Problem:
Check every line in the records below for the word "part" and report how many have it, nothing more.

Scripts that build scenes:
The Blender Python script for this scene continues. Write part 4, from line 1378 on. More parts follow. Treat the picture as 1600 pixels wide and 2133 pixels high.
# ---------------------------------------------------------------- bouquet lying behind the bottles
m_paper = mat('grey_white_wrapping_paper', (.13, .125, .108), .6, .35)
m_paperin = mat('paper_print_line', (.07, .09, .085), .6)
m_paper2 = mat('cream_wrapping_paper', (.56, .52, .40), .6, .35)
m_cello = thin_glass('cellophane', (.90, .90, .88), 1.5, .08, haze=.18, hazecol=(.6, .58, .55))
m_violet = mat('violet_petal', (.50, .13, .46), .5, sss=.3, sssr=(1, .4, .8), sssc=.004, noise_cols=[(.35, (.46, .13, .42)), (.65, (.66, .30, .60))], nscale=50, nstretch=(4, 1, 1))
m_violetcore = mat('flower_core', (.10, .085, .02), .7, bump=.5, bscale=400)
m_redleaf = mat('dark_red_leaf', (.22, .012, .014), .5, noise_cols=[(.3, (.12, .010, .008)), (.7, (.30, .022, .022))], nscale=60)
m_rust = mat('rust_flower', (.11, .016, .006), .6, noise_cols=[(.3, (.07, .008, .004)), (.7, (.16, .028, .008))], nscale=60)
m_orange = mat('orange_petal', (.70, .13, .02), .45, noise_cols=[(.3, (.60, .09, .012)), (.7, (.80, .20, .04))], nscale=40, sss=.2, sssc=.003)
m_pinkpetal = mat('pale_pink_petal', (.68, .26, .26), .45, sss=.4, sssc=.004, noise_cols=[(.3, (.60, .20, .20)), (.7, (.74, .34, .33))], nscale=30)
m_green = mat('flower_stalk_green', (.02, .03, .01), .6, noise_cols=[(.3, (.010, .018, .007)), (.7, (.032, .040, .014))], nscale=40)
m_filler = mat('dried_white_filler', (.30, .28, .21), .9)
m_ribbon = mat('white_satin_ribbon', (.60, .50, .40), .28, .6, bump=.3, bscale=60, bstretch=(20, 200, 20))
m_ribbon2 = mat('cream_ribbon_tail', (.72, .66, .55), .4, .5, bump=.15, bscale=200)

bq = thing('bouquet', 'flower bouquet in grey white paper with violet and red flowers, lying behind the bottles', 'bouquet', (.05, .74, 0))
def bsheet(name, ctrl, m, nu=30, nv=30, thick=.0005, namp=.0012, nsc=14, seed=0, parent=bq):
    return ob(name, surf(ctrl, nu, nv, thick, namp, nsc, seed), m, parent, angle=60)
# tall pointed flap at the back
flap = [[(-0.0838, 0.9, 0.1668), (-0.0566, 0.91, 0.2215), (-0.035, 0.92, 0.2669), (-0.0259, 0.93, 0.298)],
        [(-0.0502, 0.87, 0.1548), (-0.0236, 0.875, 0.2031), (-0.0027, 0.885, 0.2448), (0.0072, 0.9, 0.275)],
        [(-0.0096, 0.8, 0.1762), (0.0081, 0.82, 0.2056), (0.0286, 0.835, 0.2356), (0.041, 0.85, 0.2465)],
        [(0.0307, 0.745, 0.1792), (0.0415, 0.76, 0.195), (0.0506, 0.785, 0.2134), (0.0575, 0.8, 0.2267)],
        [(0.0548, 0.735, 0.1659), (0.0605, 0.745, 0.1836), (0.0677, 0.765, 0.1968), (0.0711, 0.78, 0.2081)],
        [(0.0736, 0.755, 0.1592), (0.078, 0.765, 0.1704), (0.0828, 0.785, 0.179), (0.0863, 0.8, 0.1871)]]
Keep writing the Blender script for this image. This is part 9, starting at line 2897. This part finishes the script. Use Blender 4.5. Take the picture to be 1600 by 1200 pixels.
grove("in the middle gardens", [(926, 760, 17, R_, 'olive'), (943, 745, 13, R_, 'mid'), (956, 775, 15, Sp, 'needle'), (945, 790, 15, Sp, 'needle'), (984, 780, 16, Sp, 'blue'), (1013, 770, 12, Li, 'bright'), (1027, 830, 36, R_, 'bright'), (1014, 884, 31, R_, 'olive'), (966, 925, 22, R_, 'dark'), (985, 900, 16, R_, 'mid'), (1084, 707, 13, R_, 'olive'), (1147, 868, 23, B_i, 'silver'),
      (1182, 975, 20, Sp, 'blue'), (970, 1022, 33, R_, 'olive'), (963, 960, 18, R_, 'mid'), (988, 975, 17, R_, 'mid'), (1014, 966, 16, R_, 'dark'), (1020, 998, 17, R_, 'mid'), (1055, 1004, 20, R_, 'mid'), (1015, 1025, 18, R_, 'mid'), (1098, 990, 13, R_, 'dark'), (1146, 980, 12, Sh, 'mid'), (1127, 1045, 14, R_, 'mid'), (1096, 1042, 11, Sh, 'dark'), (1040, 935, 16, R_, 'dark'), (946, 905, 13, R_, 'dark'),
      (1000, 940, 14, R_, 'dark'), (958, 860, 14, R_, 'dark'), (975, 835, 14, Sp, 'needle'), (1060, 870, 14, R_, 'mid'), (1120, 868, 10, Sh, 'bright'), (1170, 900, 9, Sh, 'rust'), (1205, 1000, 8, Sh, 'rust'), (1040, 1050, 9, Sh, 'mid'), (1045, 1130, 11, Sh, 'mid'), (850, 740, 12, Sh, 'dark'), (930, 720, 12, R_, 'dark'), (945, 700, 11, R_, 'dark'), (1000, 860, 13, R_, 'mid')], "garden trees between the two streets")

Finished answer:
2